An important chapter concerns the Sant’Elia cemetery in Redipuglia, with the still unfinished chapel-lighthouse, which leads us to suppose that the filming, devoid of civilians, took place before its opening on May 24, 1923. The scenes of soldiers using pneumatic hammers and sledgehammers to carve out the graves of the fallen, collected from the various cemeteries in the surrounding area, are eloquent.
The journey continues on Monte Grappa with the Cadorna road and the cemeteries of Monte Pertica and Asolone, to arrive at the Chapel of the Madonnina, today incorporated into the Grappa Shrine,
on Col di Lana and on the Piave, with scenes of children bringing flowers to the fallen, and ends in Rome, in front of the Colosseum and with the tribute at the tomb of the Unknown Soldier.

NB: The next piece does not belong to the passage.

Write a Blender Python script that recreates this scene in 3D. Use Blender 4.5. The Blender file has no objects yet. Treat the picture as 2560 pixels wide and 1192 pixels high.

Despite a certain rhetoric and propaganda intent (the group’s embarrassing Roman salute at the Colosseum), the film portrays the genuine grief of a group of mothers and war widows embarking on a painful journey in search of the burial sites of their loved ones. At times, the faces in the frame powerfully express the pain of individual and collective grief. However, there are also moments of relaxation and genuine enjoyment along the journey, largely accomplished in military trucks, with moments of reflection but also of satisfaction for a journey that for many will also be an adventure. In the background, the signs and gestures of a regime, the Fascist one, which appropriates private mourning to transform it into propagandistic proclamations.